Tom Allen Toughens Up!
Note: This review is from 2010
Tom Allen makes me reach for old-fashioned words like debonair and urbane. Blessed with crystalline enunciation and velvety, vocal warmth, he sounds as though he was born at the BBC when programmes were made only in black and white.
Slight of build and deceptively gentle in manner, he exercises plenty of teasing charm with the audience getting them to open up before he talks about matters that people shouldn’t talk about: social embarrassment, confrontations lost, failed good deeds and advances unreciprocated.
His apparently fragility becomes his strength as he pads through a tough world, which in Tom’s mind means taking on people with guttural voices who drop their aitches. This isn’t snobbery or condescension; he’s showing an appreciation of almost Dickensian archetypes, which the audience immediately tune into.

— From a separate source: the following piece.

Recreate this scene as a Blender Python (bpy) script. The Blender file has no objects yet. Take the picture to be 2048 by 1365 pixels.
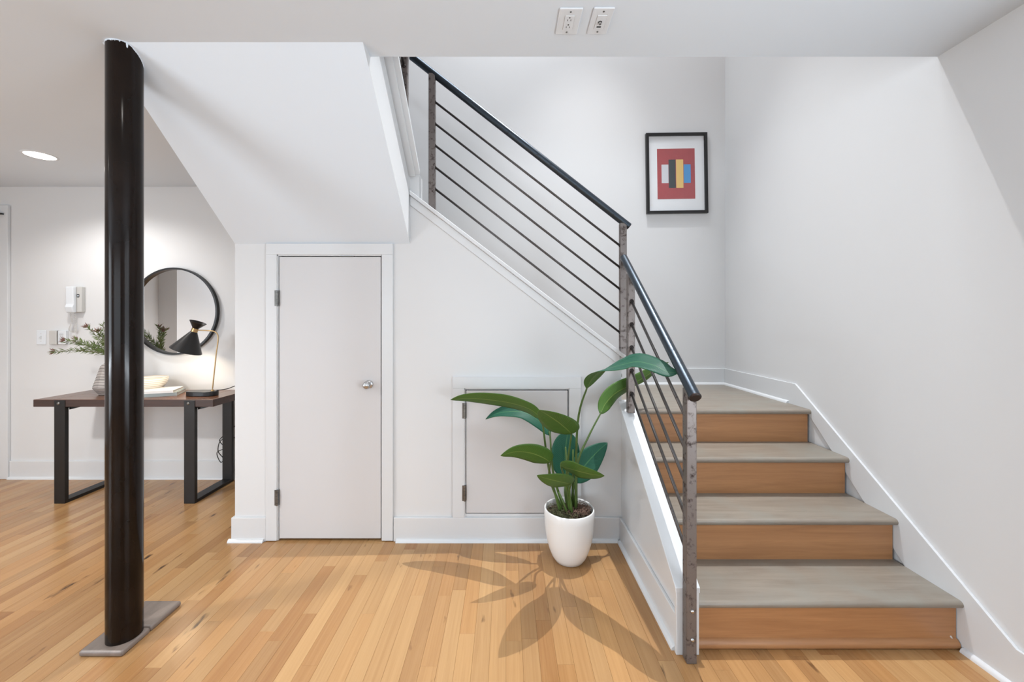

He has Ronnie Corbett’s genius for digression within a story and Victoria Wood’s ear for hilariously mundane comments and platitudes and the sheer music of words. He doesn’t ‘do’ characters as such, apart from giving his poor mum the voice and demeanour of an Ealing Comedy hod-carrier, but his vivid narration of social situations - a malfunctioning train lavatory, the office birthday card ritual, the impatient commuter crush, a funeral tea and more – conjure up such brilliant word pictures, crammed with eccentrics that it feels as though there have been far more people across the stage.
His early meandering chatting with the audience made me wonder why he was wasting time doing compere duty, but he brought together the threads of every conversation and each routine with the consummate skill. This is a show where performance, writing and content are beautifully matched. His storytelling is so delightful you want him to live a long and anecdotally rich life so you can hear him talk about it on television. He’s would be perfect chat show material as a guest or a host.